Musicians have long been amazingly inventive when coming up with stage names. David Jones became David Bowie. John Ritchie was better known as Sid Vicious. John Mellor – Joe Strummer. Ronald Wycherley – Billy Fury (why did he change it?). And perhaps most surprisingly, Reginald Kenneth Dwight changed his name to become someone known as Elton Hercules John, which he compiled by way of two of his favourite musicians. Like Pink Floyd did. More importantly are blues singers names. Was Muddy Waters christened so by Mr and Mrs Waters? Likewise Howlin Wolf?

Howlin's Folks“Thanks for coming to parents’ evening Mr and Mrs Wolf. We need to talk about Howlin . . .”
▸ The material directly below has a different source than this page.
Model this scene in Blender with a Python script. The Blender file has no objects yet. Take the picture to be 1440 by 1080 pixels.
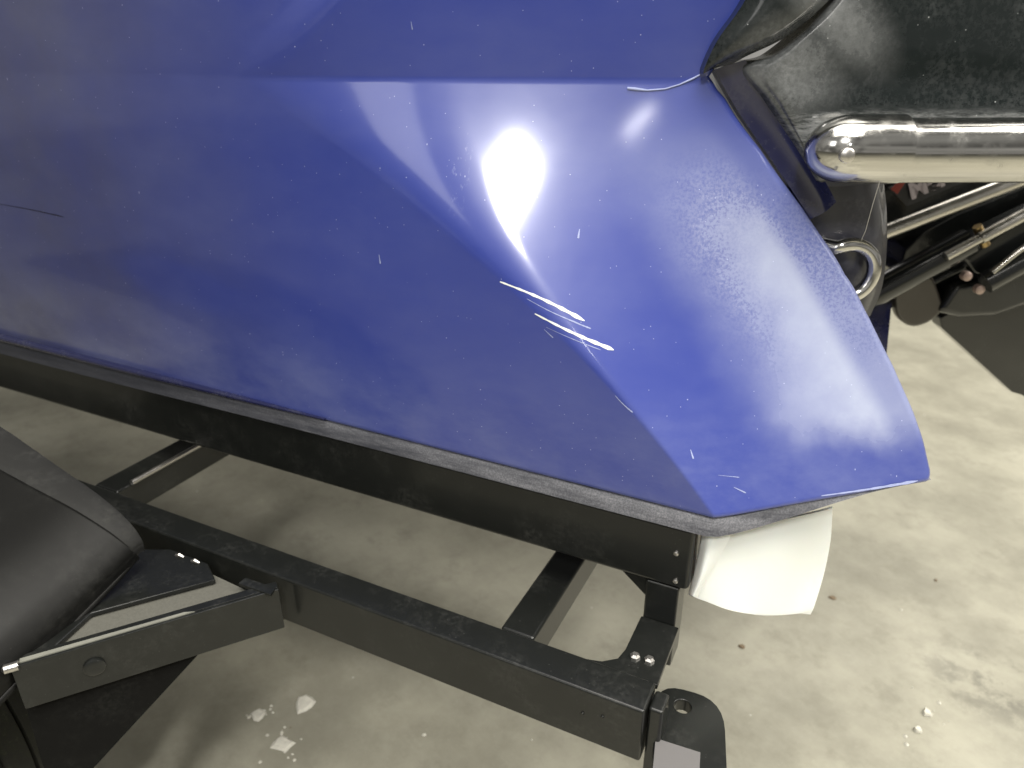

There is even a debate about the origin of the name of the most famous person to ever walk the earth. Now, I am not about to get myself involved in a theological discussion here. It is controversial. It is not necessarily my opinion I express herein, but it is as interesting as debates come. First: there are examples of authors using the monogram of J.C. Jiminy Cricket, the wise companion of conscience. J.C. in The Green Mile, a convict on death row with mysterious powers of healing. John Connor, the boy in The Terminator who is destined to save mankind from destruction. None of these are coincidental. They are intentional and significant allegorical names to represent the characteristics and life of Jesus Christ. There is a school of belief that the name of Jesus Christ himself was used in such an expression to represent “a great man who was renowned for forgiveness and magnanimity but was betrayed and slain by his compatriots who feared that he would become their King”. That man whose life and deeds could be argued mirrored those of the story of Jesus Christ is Julius Caesar. It’s a thought of which much research has been accumulated, so cannot be ignored. Again, I am simply addressing this as another interesting observation to represent the power that a name can yield. It can be subtle. It can be simple. It can be clever. Or it can be overwhelming.

So what’s in a name? Absolutely everything.